NBA: The Suns Won't Set in Phoenix

Phoenix Suns, the only non California team in the Pacific Division joined the NBA in 1968 as an expansion team. As of today, they are the only major professional sports franchise in the state of Arizona, which doesn’t play with the state’s name (unlike the NFL’s Arizona Cardinals and the NHL’s Arizona Coyotes). The franchise owns the fourth best winning percentage in NBA history and at the end of the 2014-15 season, they had won 55 percent of their games. Unfortunately that also makes them the team with the highest winning percentage to have never won an NBA Championship.
The franchise has featured some of the greatest NBA Players of all time such as Paul Westphal, Charles Barkley and Steve Nash , sustaining fan support throughout its existence. However, they have been really dreadful over the last 3 seasons. Going a miserable 68-178. They acquired rookie sensation DeAndre Ayton with the first pick in the 2018 NBA Draft. However, that hasn’t really helped the Suns much and they are languishing at the bottom of the Western Conference with a 5-24 record so far.
The dreadful performance has led to ramblings about the team being moved out of the city of Phoenix (and the state of Arizona as well).

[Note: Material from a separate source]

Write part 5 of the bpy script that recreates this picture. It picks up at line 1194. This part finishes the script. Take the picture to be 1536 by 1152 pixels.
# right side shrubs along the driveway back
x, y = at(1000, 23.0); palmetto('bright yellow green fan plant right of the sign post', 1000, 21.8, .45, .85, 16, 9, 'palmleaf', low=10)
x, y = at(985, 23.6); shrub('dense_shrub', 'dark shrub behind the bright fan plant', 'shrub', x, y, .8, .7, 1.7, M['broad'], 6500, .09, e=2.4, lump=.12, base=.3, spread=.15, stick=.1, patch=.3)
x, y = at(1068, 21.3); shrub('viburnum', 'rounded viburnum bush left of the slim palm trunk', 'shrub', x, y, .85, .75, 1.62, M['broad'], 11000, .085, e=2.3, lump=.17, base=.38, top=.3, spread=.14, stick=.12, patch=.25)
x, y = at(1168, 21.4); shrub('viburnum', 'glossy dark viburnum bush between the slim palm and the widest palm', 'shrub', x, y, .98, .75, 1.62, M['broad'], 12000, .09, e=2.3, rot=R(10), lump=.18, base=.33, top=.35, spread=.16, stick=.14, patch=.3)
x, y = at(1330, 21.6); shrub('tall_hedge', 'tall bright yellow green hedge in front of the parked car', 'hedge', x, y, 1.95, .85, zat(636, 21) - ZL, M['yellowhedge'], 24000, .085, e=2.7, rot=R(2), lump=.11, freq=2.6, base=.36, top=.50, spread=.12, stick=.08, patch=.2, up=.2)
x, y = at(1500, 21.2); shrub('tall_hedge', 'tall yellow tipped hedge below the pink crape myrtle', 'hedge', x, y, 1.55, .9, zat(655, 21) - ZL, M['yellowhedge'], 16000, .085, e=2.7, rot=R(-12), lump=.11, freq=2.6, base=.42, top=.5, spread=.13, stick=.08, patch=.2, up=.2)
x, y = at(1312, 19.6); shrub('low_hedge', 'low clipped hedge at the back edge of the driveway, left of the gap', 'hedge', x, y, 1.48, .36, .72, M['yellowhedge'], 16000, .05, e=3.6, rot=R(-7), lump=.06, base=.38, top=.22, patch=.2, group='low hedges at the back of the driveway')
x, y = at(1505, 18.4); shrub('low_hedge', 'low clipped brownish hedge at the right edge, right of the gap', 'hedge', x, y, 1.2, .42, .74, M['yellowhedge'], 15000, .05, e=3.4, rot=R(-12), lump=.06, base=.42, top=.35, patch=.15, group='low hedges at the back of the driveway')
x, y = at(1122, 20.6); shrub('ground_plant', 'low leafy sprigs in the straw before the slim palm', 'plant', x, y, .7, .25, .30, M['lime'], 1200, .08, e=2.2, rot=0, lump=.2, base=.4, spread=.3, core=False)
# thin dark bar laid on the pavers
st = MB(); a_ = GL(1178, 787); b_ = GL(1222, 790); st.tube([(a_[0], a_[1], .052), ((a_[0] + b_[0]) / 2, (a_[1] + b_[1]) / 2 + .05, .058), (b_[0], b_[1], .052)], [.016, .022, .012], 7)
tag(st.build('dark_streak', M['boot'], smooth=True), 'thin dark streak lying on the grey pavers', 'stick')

After a vote to sanction a $230 million renovation was postponed by the city council, team owner Robert Sarver spoke via a video message on twitter: “I am 100 percent all-in in keeping this team right here where we stand. And I want to make sure that message comes across crystal clear to every one of you.
The Phoenix Suns are not leaving Phoenix. I am 100 percent committed and have been for the last four years to find a solution to keep them in downtown Phoenix where they belong.”
Along side the stadium renovation, Sarver is also planning to build a brand new, world class practice facility for player development.
Team President Jason Rowley stated: “The team was not engaged in any discussion with Seattle, Las Vegas or any other city for that matter. We look forward to the public discussion ahead and continuing to work with the City to keep the Suns in our downtown home for years to come.”
The vote for renovation has been postponed to January 23 and the residents of Phoenix can attend five public meetings to discuss the project. The 30 year old arena is the oldest NBA arena which is not under renovation currently.